Ne var ki kalyonları böylesine muhteşem kılan donanımları,
aynı zamanda onların birer savaş gemisi olarak en büyük talihsizlikleriydi. On
iki sıralı - yirmi dört kürek ve her kürekte üç forsa – yetmiş iki kişilik bir
forsa takımı (yirmi dört kürek ve her kürekte üç forsa) gerektirmekteydi.
Ayrıca on kadar da yedek forsa bulundurulması gerekiyordu. Kuskusuz bu, yirmi dört sıralı bir savaş
kalyonu için gereken 164 forsanın yanında görece küçük bir sayıydı.
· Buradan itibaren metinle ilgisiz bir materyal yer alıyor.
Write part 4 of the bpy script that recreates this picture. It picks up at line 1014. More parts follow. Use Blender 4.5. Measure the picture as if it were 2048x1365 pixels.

Forsalarında su ve yiyecek ihtiyaçları vardı. Bu sadece bir insanlık gereği
değildi. Sağlıklı forsa demek sağlıklı bir kürek takımı demekti. Oysa
kalyonlarda ambara pek yer olmuyordu, çünkü teknenin yüzde 95lik alanını
kürekçilerin oturakları doldurmaktaydı.
Hesaplara göre, bir savaş kalyonunun sefere çıkması için 144
forsa, 40 savaşçı ve subay için 1800 galon suya ihtiyaç oluyordu ve bu da su
ikmali yapmak zorunda kalmadan yapılabilecek yolculuk süresini en çok 10 gün
ile sınırlamaktaydı. Korsanların tercihi olan hafif kalyonlar için bile bu süre
en çok dört güne çıkabiliyordu.
Boğazların içinde kalan denizlerde, düşman topraklarında
bile olsa, yiyecek ve su aramak kolaydı. Atlantik’in daha vahşi kuzey sularında
ise durum farklıydı. Akdeniz’in berrak sularında seyrederken kaptanlar sahillere
fazla zorluk çekmeden yanaşabiliyordu. Buna karşılık sürekli gelgitler, ters rüzgârlar
ve güçlü akıntıların hâkim olduğu Kuzey İspanya, Fransa, İngiltere ve
Çukureller’de Akdeniz kalyonları kaptanlarını aşan bilgiler ve denizcilik
becerileri gerekiyordu.
./…. Bununla birlikte Ward ile Denseker’in Türklerin
güçlenmelerinde sorumlu olup olmadıkları tartışmalı olmakla birlikte, Berberi
korsanlarının Avrupa’nın denizcilik teknolojisini kendine uyarladığı ya da
bunun Cezayir ve Tunus korsanlarını daha güçlü hale getirdiği konusunda
kimsenin şüphesi yoktur.
Ucuz ve bitmez tükenmez bir gemi kaynağına sahip oldukları
açıktır; Ele geçirdikleri gemilerden tabii ki de “Anlamak zorundasınız” diye
yazıyordu Sir William Manson 1636’da. “ Türk korsan gemilerinin hepsi Hristiyan tekneleridir, zorla alınmışlar ve ele geçirildikten sonra da Türkler
onları daha iyi yelkenliler haline getirmek için bütün ustalık ve sanayilerini
seferber etmişlerdir” Türkler ele
geçirdikleri ticaret gemilerini birer savaş gemisine dönüştürmek için gemileri
fazla ağırlıklarından arındırıyor ve bunun için de omurgayı destekleyen
ahşapları söküyorlardı. “Gemilerin tek seferlik güçte olması onlara yetiyordu” diyordu
Manson. Ne güvertede ne de ambarlarda gerekli yiyecek, su ve cephaneden öte
fazladan ağırlık taşınmıyor ve hatta ağır silahlar bile asgari düzeyde
tutuluyordu. Tek amaç hızdı, hızla kaçmak kötüydü ama hızla kovalamak
birebirdi. Dahası çok çabuk öğreniyorlardı. Daha on yıl bile geçmeden
İngilizler, Berberistan Türklerinin amaçlarına uydurdukları teknelerle hiçbir
Avrupa gemisinin kıyaslanamayacağını kabul etmek zorunda kaldı. Bu da Avrupa
tacirleri ve denizcileri için gerçekten korkunç bir durumdu.